Stankovic at midfield: It's a new game

December 11, 1991|By Bill Free

There are no magic potions, fountains of youth or short cuts for veteran Baltimore Blast midfielder Mike Stankovic.

Stankovic has used year-round conditioning to extend his Major Soccer League career at a high level into the 1990s.

It's been eight years since Stankovic, 35, and Stan Stamenkovic were helping the Blast win its only league championship.

Stamenkovic, only nine months older than Stankovic, long since has retired to his home of Titova, Yugoslavia. Stamenkovic made a one-year comeback with the Blast in 1987-88, but didn't perform up to his normal standards and retired for good at the end of the year.

But Stankovic, a native of Yugoslavia who became a U.S. citizen in 1989, keeps rolling on and could pass his close friend Stamenkovic this season as the all-time leading Blast scorer.

Stankovic has six goals and four assists this season to run his nine-year Baltimore totals to 299 points (160 goals, 139 assists). He needs six points to move past the departed Tim Wittman (304 points) for second place and 31 to supplant Stamenkovic (329 points).

The all-time Blast scoring lead has come into focus for Stankovic this season because he is playing as a midfielder instead of his normal defender position.

"I'm more of a free guy now," said Stankovic. "It's easier for me to play this year than last. We have a better all-around defensive team, and I have less responsibility to worry about defense."

As a defender, Stankovic often was asked by coach Kenny Cooper to make statements to the other team with an intimidating physical style of play. The result was a lot of two-minute penalties for Stankovic, and the referees made him a marked man.

Stankovic led the team handily in penalty minutes (57) last season, and some of those penalties led to power-play goals for the opposition.

"Kenny would ask me to kick this guy or that guy," said Stankovic. "But, this year, I don't have to do that. We have Iain Fraser, David Eise and Doug Neely to do that."

Now, he's romping around the midfield like a youngster and getting off 50-foot, line-drive shots that are a threat to anybody who gets in the way.

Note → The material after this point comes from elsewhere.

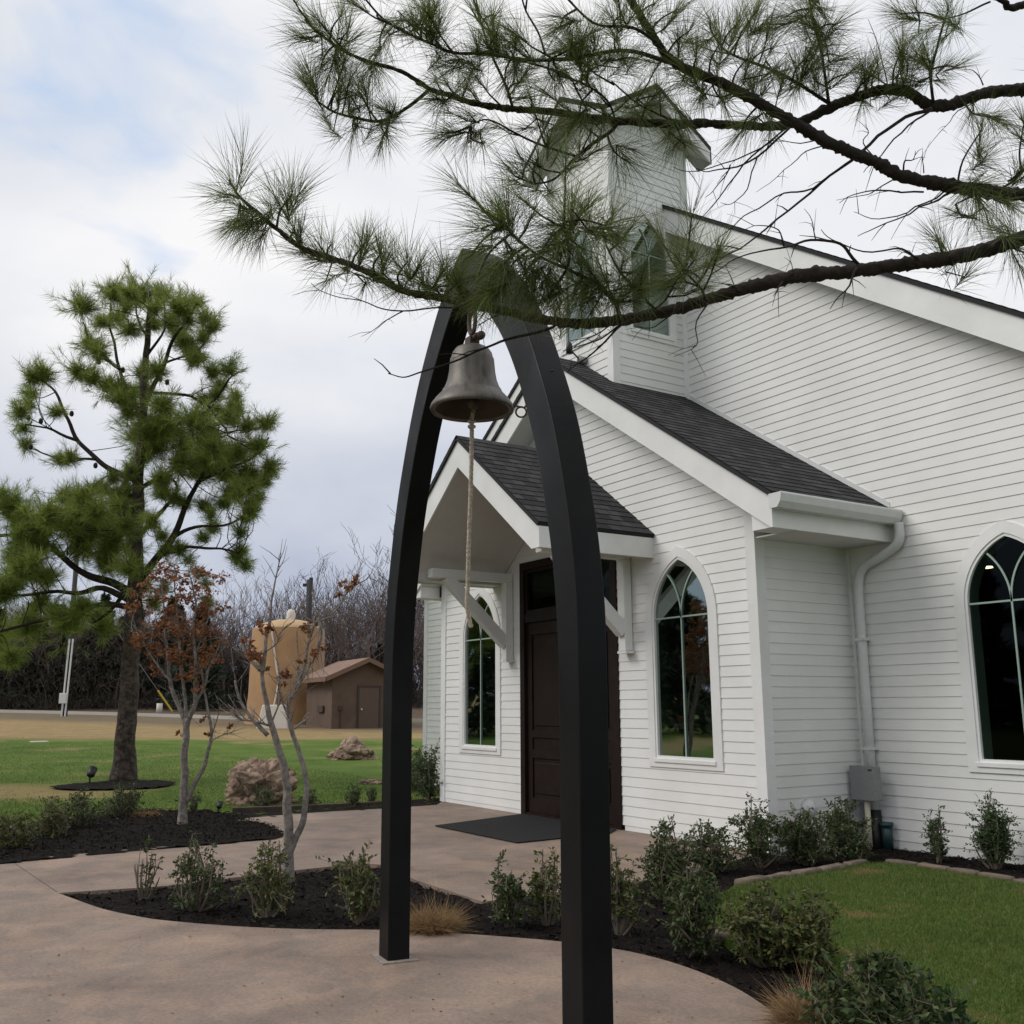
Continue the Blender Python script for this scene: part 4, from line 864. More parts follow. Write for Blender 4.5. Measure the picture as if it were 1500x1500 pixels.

And he has only four penalty minutes in 11 games for the Blast, which will meet the Cleveland Crunch on Friday at Richfield Coliseum at 8:05 p.m.

All of which makes his new job this season as assistant coach a lot easier.

Stankovic said it would be a lot of harder for him to instruct the players not to commit costly penalties if he still were compiling them as he did last season.

"Even though they know I'm going to make mistakes like they do, it isn't always easy to tell them not to do something that I've just done," said Stankovic. "But I always try to point out their mistakes in a positive way instead of a negative way. As long as I do that, I'll have the players' respect."

Cooper said Stankovic was a natural choice to be his assistant this season, because "he's my confidant and friend and has a great passion for the game. We both realize where the other one is coming from. We don't have to speak a lot. We both want to win more than anything else."